Whose city is it? It’s God’s city, and not the sole possession of any of God’s children. It belongs to all and it needs to be open to all. No one group can say it is theirs and theirs alone.

While Jerusalem is God’s city it must be under the stewardship of God’s children. If Jerusalem and the rock that is the foundation of the world belong to the world then it should be administered by the world. It needs to be a world city and under the care of the United Nations. Only a world body can begin the work to heal centuries and centuries of anger and hatred. With much hard work and after many generations there can come a time when faithful Jews, Muslims and Christians can work together to care for the city. But in the beginning this care must be given by a world body. Listening must replace shouting. A commitment to peace must replace the failed heritage of violence. As Abraham, the father of all three faiths, came to see that God did not require human sacrifice as a means of worship Abraham’s children must come to see that the rock and the city are whole and can not be broken up and divided. Only then will the true meaning of the rock of foundation of the world become reality.
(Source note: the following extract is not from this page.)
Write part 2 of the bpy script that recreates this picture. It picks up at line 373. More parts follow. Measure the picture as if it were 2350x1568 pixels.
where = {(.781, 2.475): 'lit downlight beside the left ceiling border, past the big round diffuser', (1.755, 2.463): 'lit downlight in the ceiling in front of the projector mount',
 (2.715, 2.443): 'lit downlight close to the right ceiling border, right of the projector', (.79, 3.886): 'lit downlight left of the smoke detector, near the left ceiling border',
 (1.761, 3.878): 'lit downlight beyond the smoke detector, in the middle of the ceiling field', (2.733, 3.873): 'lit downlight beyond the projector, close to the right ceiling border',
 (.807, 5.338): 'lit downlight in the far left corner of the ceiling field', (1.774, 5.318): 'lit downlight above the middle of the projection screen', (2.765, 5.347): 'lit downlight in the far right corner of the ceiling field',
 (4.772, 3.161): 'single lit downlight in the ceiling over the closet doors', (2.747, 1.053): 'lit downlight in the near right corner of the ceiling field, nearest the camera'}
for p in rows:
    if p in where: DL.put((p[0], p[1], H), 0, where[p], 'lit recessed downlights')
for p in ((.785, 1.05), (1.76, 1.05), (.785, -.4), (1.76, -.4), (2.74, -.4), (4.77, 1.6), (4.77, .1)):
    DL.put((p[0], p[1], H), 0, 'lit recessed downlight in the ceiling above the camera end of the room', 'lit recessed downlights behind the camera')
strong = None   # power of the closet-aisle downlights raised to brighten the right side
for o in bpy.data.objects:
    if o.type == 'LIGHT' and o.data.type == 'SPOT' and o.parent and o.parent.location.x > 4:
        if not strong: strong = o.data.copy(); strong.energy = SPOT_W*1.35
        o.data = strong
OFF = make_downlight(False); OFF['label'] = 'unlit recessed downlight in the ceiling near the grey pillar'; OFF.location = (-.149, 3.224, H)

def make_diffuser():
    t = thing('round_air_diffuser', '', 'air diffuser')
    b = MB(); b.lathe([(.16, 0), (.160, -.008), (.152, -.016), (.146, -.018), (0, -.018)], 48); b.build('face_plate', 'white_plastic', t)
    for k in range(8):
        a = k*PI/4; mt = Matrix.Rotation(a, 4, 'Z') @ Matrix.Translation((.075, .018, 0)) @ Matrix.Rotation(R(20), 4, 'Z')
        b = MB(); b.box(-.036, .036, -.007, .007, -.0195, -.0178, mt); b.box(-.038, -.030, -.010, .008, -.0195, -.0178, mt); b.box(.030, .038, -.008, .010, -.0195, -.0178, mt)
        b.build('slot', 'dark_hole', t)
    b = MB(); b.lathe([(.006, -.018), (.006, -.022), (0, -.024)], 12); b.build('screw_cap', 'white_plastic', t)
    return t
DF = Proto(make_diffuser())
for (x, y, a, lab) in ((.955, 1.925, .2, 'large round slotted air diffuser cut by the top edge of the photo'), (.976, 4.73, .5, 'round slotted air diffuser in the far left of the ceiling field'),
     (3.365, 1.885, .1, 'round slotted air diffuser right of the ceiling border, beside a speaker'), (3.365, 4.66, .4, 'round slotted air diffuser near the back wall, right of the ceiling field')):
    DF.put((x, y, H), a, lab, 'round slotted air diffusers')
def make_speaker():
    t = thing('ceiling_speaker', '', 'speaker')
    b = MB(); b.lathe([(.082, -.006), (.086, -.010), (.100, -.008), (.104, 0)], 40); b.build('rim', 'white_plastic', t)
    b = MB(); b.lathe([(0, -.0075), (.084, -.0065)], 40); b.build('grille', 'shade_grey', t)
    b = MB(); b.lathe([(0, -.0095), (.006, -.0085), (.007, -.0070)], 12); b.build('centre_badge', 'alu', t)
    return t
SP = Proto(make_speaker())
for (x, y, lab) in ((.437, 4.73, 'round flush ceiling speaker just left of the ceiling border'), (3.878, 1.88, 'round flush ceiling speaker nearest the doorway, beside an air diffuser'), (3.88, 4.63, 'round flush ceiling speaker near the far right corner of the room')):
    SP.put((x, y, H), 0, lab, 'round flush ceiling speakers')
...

Wednesday, January 05, 2005


The Palestinian village of Jayyous is blessed. Blessed by a wonderful hilltop location looking over a fertile valley with olive trees, orange groves and greenhouses. The village of Jayyous is cursed. Cursed by the Israeli “security” fence that cuts the village off from the fields with one gate open three times a day to allow some (less than 10% of the villagers) to farm the land. The village of Jayyous maybe doomed. The settlement of Zufin, which is entirely on the Palestinian side of the Green Line, is expanding. Not expanding towards Israel but expanding towards the olive groves of Jayyous.

On December 31st over two hundred Israeli peace activists and dozens of internationals drove from Tel Aviv towards the fields of Jayyous to plant hundreds of saplings where part of the olive grove had been uprooted. Legal proceedings have put a temporary halt to the expansion but the settlers maintain that they have “bought” the land from an Israeli company. The activists were stopped by Israeli Defense Forces (IDF) and Israeli police some three miles outside the grove. They got out of their busses and walked the rest of the way with police and IDF taking pictures of them and shouting out on bullhorns, “This is private property belonging to the settlers”.

On the village side of the fence over a hundred Palestinian villagers and about twenty internationals (including two CPTers) marched down the hill to find a way to come together with the Israelis who had planted the olive saplings. The march was organized by local civic and religious leaders and was totally nonviolent. The organizers had the kids carry the signs (it’s harder to throw rocks with a sign in your hand) and kept everybody focused on standing firm against the IDF but not provoking them.
In between the two sides at the gate were an additional 60 IDF and about a dozen police. Intense negotiations ensued between the villagers and the IDF on one side and the Israeli activists and the IDF on the other side of the fence. Eventually four people (one Jayyous farmer and three Israelis) carried one of the uprooted trees that had been left to die through the gate to the village side to be replanted. One of Israelis who carried the tree said, “This is a token act of solidarity of the joint struggle of Israelis and Palestinians. It is a campaign that will continue to grow in strength until the walls and fences are brought down.”

Uprooting an olive grove that has been fruitful for generations is a disheartening act. The sight of Palestinians and Israelis carrying a tree together to replant it is a hopeful act. The only thing that will tip the balance towards planting and away from uprooting is for all peoples, Jewish, Muslim and Christian to work together in solidarity. We must pray together. We must work together. We must continue to bring light to those from all faiths whose hearts are trapped in darkness. We must all find ways to root ourselves in the creation of peace.